The Woodland Hills Girl’s Rugby team, pictured here in blue, lost only three of its games in its first season.

Sherrae Booker’s high school, Woodland Hills, didn’t have a girl’s rugby team before her sophomore year. But she loved rugby and wanted the chance to play. So she and a group of girls approached their principal, Phillip Woods, who told them they could start a team if they found five girls.

Booker and her friends found five girls and finished their first season a 2-4 record in the Wolverines Girl’s Rugby Team’s first season. But despite their first-year success, the players felt like they faced difficulties securing recognition, transportation and funding for the rugby program, a sport that’s only now gaining popularity in the United States.

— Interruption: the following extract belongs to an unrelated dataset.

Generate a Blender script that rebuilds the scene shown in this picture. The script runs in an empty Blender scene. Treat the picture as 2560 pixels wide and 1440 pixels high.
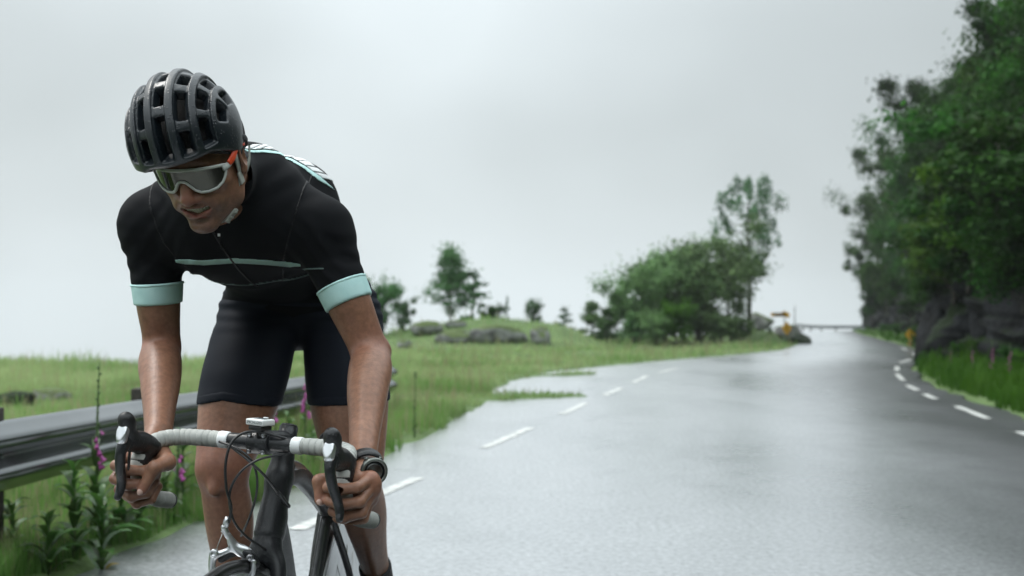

“Don’t expect anybody to be at the rugby games,” Booker said. “If it’s not basketball, football or cheerleading, nobody will be there.”

While rugby is a relatively new sport to become popular in America, it has a long history. The sport originated in 19th century England and is similar to both soccer and American football. But women’s rugby has a younger, more complex history, with the first recorded college-level women’s game played in 1962.

In a conversation at the Rankin Christian Center a group of students from a program called Youth of the Nation gathered to talk about their experience living in Rankin and its surrounding towns. Many of the rugby players participate in YON, which is a community and service-based program engaging youth ages 13-18 in Rankin, Braddock and Swissvale to support their academic, social and emotional growth.

Some of the girls at the meeting said they wanted to start a girl’s rugby team at Woodland Hills High School in 2018, but feel like the school doesn’t provide resources for them.

“We play under Woodland Hills, and they don’t provide anything,” said sophomore Cheyanne Mair.

Mair said the team piles up in the cars of their coaches, Tony Wilson and Richard Jessell, and carpool to the games because the school doesn’t currently provide transportation. Sometimes, Price said, the team feels like other sports don’t take it seriously.

“Even if it’s not [another team’s] day to practice and we booked the field, we still have to leave,” Brezanell Pierce said.

She said that when it comes to sports in Woodland Hills, the rugby teams are the least supported. Woods did not respond to a voicemail requesting comment.

“Our coaches will buy big boxes of pizza for the girls and boys rugby teams,” Pierce said, citing the fact that the concession stands are closed during their games.

Coach Jessell is a Woodland Hills alum and stepped up to coach the team because of how important the sport was to him as a teenager.

“I didn’t have much growing up, but I did have my rugby team,” he said. “I became a coach to make sure the younger generation could experience what I have.”

Coach Wilson graduated from Wilkinsburg High School, a school just over two miles away from Woodland Hills, and decided to coach the Woodland Hills team because he sees potential for the sport and how it can impact students. Wilson also sees ways in which the team could use more support for equipment, transportation and funding.

“I like giving back. I like being part of the community,” he said. “I feel like it could be a little bit more support on both ways, but [Woodland Hills] does a good job.”

Despite the struggles, the rugby team finished its 2018 season with only three losses, and they hope to continue expanding and improving.